2
$\begingroup$

Verify that $E( X(t) X(s) | X(0)=0 ) = min (t, s)$, where $X(t)$ is standard Brownian motion. I don't know where to start. Thanks!

  • 0
    What is the definition of a Brownian motion in your textbook? (My question is motivated by your reaction to Nate's hint.)2011-04-25
  • 0
    @Didier: My book is very difficult, and we don't use it too much.2011-04-28

2 Answers 2

5

Hint: if $t > s$, write $X(t) = X(s) + (X(t) - X(s))$.

  • 0
    @Nate: Thanks. Can you show a few more steps?2011-04-25
  • 0
    @user9636: If $t>s$ then $X(s)$ and $X(t)-X(s)$ are independent standard Brownian motions.

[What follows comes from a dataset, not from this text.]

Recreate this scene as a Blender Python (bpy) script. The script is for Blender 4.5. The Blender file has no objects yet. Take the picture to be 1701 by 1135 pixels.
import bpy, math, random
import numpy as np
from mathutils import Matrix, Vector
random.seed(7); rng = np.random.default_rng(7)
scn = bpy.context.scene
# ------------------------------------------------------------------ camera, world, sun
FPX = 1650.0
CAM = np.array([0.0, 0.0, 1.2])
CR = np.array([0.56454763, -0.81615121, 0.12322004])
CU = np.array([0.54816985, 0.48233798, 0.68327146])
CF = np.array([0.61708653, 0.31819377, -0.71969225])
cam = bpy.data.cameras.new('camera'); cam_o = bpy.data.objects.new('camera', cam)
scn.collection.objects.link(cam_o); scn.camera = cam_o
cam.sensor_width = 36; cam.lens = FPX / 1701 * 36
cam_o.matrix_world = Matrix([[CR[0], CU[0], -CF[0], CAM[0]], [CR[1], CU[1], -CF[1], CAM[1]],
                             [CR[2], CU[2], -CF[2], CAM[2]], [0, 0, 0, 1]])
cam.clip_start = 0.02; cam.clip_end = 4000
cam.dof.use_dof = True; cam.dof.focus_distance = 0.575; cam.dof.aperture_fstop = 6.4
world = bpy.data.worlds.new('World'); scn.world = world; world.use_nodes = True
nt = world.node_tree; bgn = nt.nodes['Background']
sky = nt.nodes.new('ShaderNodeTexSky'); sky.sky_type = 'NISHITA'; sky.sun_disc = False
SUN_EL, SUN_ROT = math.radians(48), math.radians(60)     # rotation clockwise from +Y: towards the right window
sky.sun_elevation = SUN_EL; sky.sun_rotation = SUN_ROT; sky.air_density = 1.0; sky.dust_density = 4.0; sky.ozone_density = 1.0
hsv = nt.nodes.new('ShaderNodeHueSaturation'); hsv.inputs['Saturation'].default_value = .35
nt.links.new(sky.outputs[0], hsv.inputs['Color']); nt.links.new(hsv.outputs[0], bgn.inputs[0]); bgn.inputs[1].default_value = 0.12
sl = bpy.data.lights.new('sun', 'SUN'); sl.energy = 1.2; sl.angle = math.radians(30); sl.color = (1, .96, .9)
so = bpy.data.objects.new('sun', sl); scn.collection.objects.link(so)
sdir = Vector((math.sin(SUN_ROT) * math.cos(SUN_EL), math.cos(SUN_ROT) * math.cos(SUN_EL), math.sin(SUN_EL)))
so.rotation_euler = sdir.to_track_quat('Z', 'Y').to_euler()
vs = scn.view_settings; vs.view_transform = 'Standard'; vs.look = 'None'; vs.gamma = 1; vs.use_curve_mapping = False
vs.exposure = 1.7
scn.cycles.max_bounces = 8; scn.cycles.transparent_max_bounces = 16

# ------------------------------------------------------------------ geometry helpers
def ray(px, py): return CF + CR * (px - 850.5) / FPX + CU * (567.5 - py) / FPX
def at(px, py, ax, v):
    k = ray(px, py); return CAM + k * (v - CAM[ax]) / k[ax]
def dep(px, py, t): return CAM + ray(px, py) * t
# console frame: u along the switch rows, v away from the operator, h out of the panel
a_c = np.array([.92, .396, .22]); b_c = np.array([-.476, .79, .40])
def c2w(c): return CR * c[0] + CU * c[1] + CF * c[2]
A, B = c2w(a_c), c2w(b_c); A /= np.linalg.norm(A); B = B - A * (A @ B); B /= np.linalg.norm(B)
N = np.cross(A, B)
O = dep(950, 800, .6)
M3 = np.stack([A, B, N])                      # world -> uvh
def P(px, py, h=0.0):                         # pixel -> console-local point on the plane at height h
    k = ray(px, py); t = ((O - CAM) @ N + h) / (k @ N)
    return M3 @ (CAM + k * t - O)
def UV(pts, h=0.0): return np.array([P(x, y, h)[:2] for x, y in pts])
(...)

This may be useful when you take the expectation of their product.2011-04-25
  • 1
    @Henry Sorry but $X(s)$ and $X(t)-X(s)$ are **not** Brownian motions. They are independent centered Gaussian random variables (with respective variance $s$ and $t-s$).2011-04-25
  • 0
    @Didier: True enough, I was careless when abusing the language in the question. I was concentrating on independent and zero mean.2011-04-25
  • 0
    @Nate: Thanks for your hint. Finally, it was useful. I got it.2011-04-28
  • 0
    @Didier: Thank you for further explanation.2011-04-28
0

Brownian motion has independent increments and $X(t)$ $\sim$ $N(0,t)$, given that it starts from 0. Independent increment also means that $X(t)-X(s)$ is independent of $X(s)$, given that t>s. Therefore you can write $X(t)=X(t)-X(s)+X(s)$ Which gives you the formula of expectation that $$E(X(t)-X(s)+X(s))(X(s))=E((X(t)-X(s))X(s))+E(X^2(s))$$ $$=E(X(t)-X(s))E(X(s))+E(X^2(s))=0+s=s.$$ And the case where $s>t$ is done in the same way.